The judges made the charges in a written explanation of their July conviction for abetting prostitution of former talent scout Lele Mora, TV anchorman Emilio Fede, and former Lombardy regional councillor Nicole Minetti, for organising sex parties for Berlusconi at his mansion outside Milan.

Several young women who testified for the defence confessed to receiving monthly payment from Berlusconi of at least 2,500 euros ($3,400), the judges said in the document.

Such behaviour was "not an anomaly, but an unlawful act", the judges wrote, adding that trial evidence had thus been "contaminated".

The judges said they had ordered Milan prosecutors to investigate the 77-year-old Berlusconi, the women who testified in his favour, and his lawyers Nicolo Ghedini and Piero Longo, for perverting the course of justice through graft, a crime that carries a four to 10 year jail term.

There was "serious proof", and witnesses used "identical" words and "language in their evidence statements, suggesting they had been coached, the judges said.

Berlusconi's legal team dismissed as fanciful the reasoning behind the July ruling, which was released months after the sentencing, as is customary in Italy.

"The explanations of the sentence, with regards to contaminating evidence, are completely disconnected from reality and from the facts," Longo and Ghedini said.

Fede and Mora were both handed seven-year prison sentences and banned for life from public office while Minetti was sentenced to five years in prison and banned from office for as many years.

All three are expected to appeal their convictions and sentences.

Last week, another court that convicted Berlusconi said in the explanation of its June ruling that he paid huge sums of money to have sex with an underage prostitute, who he knew was a minor at the time.

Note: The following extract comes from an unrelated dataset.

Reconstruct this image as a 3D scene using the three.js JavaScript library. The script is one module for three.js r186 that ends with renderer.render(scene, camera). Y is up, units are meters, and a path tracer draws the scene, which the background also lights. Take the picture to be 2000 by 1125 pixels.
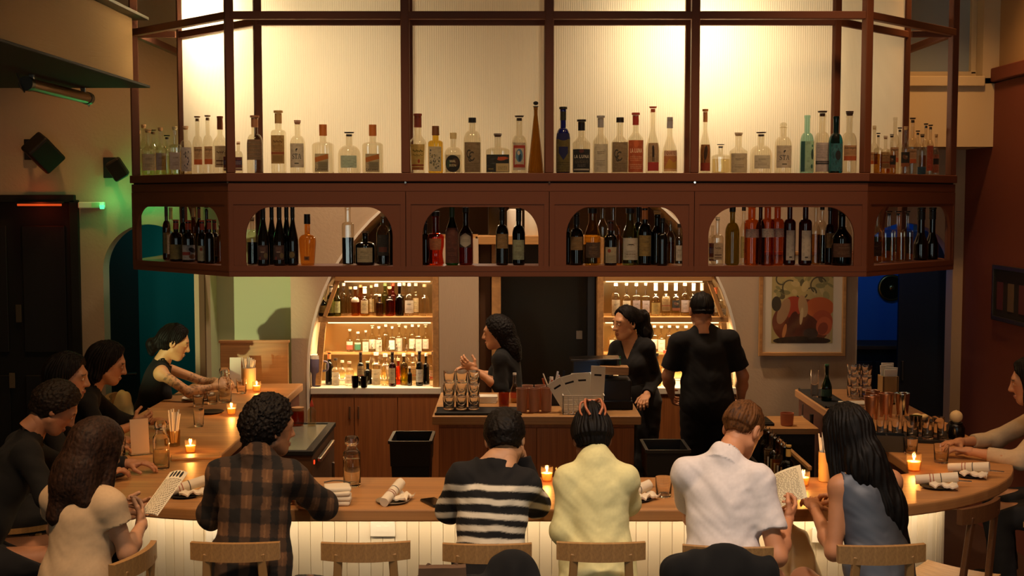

Berlusconi was said to have "systematically" tampered with evidence through bribes to witnesses in the case.

He was sentenced to seven years in jail and given a lifetime ban from public office in that trial, which he is appealing.

Berlusconi was also stripped of his seat in Italy's Senate, the upper house of parliament, following conviction by Italy's supreme court in August for tax fraud, leaving him more vulnerable to prosecution.

He denies all charges against him and claims his tax fraud conviction was a "coup d'etat" plotted by "extreme left" courts.

He must serve a year under community service or house arrest and was banned from holding public office for two years following the conviction.